Indian traffic, a metaphor for today’s ad biz
| April 13th, 2009The most impressive thing about vehicular traffic in India is what it sounds like:
Every car, tuk-tuk, truck, bus or scooter – honking once every few seconds. A collective cacophony of horns rising from a buzzing swarm, each one, a feeble attempt from a vehicle to make his presence, location and track known to every other vehicle.
Of course the result is not so effective. Plenty of cars have plenty of dents. I personally, have been involved in two bashings and I don’t even come to India that often.
And it’s not just the professional drivers who do it.
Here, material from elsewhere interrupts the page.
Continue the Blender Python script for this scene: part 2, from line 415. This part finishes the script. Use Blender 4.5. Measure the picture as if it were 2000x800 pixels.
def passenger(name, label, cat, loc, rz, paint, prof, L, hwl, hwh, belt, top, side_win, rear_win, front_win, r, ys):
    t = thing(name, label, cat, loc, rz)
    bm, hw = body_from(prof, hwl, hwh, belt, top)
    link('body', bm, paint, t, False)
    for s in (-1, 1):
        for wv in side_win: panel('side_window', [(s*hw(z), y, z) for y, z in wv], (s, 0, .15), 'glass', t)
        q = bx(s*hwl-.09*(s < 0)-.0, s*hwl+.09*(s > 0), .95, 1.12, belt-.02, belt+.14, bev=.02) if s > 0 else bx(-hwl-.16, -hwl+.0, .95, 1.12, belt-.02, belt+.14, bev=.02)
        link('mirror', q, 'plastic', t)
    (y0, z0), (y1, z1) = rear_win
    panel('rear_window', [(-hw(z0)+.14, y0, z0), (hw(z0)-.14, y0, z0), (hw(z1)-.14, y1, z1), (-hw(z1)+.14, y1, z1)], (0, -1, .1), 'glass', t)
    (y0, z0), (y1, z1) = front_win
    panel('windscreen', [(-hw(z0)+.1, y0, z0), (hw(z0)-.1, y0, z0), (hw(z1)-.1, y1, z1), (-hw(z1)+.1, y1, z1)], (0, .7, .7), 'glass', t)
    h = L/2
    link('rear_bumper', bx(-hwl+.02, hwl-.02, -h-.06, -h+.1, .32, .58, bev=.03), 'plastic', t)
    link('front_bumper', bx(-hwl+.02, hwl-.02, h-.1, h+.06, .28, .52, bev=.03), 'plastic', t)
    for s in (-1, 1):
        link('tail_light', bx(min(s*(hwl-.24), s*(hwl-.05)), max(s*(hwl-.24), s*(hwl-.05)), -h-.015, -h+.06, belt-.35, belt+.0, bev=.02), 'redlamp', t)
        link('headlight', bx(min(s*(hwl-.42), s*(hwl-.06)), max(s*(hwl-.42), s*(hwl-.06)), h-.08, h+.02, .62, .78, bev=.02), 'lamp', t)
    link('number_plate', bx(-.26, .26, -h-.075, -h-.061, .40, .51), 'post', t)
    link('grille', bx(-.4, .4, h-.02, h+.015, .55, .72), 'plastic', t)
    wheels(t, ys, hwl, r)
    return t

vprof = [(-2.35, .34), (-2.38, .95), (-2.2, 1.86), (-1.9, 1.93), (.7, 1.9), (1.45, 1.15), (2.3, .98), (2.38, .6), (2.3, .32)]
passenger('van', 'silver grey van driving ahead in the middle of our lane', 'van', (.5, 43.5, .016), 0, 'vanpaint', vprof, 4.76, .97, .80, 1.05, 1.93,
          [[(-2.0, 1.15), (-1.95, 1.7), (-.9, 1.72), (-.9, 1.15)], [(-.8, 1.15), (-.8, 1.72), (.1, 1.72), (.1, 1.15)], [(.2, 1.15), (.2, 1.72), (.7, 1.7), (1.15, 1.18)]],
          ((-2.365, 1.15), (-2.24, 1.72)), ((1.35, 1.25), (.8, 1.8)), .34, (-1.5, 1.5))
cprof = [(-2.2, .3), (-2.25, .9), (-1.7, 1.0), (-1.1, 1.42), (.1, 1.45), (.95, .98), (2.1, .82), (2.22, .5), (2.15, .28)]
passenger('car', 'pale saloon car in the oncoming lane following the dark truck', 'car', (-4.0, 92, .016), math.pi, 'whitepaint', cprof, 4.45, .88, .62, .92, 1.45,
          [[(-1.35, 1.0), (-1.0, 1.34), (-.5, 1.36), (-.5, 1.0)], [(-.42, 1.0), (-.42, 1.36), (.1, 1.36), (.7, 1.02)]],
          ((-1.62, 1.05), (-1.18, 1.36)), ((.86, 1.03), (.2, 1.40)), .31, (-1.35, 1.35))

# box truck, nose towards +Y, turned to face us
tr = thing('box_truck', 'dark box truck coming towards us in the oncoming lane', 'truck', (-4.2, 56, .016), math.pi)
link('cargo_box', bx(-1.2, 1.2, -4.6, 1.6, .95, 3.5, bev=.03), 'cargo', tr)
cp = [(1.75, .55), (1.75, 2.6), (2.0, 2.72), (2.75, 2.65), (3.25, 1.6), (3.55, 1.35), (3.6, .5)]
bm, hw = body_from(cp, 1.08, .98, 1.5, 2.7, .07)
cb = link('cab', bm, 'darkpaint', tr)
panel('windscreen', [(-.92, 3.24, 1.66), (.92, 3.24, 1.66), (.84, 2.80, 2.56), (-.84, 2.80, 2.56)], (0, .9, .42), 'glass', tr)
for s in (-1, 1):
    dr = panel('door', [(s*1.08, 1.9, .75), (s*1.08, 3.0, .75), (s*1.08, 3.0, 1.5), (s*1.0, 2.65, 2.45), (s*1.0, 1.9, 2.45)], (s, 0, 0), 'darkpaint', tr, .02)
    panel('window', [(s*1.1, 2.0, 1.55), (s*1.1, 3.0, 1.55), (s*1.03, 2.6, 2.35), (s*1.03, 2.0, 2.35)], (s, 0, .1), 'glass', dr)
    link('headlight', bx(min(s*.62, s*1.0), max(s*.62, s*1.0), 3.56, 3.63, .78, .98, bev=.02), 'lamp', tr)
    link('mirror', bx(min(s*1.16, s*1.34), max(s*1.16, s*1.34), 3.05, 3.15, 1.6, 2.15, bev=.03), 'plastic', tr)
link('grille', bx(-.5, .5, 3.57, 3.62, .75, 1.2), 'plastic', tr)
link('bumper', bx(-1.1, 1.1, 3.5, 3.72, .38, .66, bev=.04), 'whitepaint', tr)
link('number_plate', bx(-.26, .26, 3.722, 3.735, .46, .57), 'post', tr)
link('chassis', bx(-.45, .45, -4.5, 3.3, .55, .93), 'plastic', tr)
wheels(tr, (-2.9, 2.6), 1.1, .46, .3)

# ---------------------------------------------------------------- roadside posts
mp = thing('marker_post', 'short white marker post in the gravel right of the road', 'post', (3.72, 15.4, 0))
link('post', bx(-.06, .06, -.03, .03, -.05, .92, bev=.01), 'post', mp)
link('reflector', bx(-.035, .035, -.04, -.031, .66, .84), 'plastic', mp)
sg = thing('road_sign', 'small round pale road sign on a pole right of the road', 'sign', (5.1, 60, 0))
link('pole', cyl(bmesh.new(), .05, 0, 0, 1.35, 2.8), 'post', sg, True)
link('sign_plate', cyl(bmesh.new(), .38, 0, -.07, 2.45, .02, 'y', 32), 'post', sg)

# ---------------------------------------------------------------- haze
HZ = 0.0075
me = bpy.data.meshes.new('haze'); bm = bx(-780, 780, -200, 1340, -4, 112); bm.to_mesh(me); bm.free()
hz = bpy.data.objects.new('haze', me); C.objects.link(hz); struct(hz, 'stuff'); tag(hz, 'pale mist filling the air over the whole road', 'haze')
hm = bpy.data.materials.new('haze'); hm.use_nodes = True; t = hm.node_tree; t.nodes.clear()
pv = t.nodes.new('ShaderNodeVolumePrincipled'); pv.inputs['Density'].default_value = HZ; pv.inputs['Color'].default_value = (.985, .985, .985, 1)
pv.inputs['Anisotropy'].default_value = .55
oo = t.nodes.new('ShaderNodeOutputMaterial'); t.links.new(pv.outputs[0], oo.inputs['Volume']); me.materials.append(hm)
I’ve been driven by people who in the normal course of life and business can be considered to be quite sane, pleasant and normal. And if you ask why do you honk your horn every three seconds they reply: “I don’t know.”
And there, ladies and gentlemen, lies the most powerful metaphor of what is going on in today’s media landscape. Hundreds of thousands of brands, all crawling over the marketplace, each one honking its little horn in an effort to make itself known. Each one, contributing to the drone that is so unpleasant that it literally forces people to try and block their senses by taking such actions as investing in personal video recorders.
And if you really probe and analyse their strategies you’ll see the answer to why they honk is “I don’t know why.”
If you are not doing something that makes you sound different to everybody else, you are just contributing to the noise. And you run the risk of being run over.
that’s mayhem. and slightly depressing.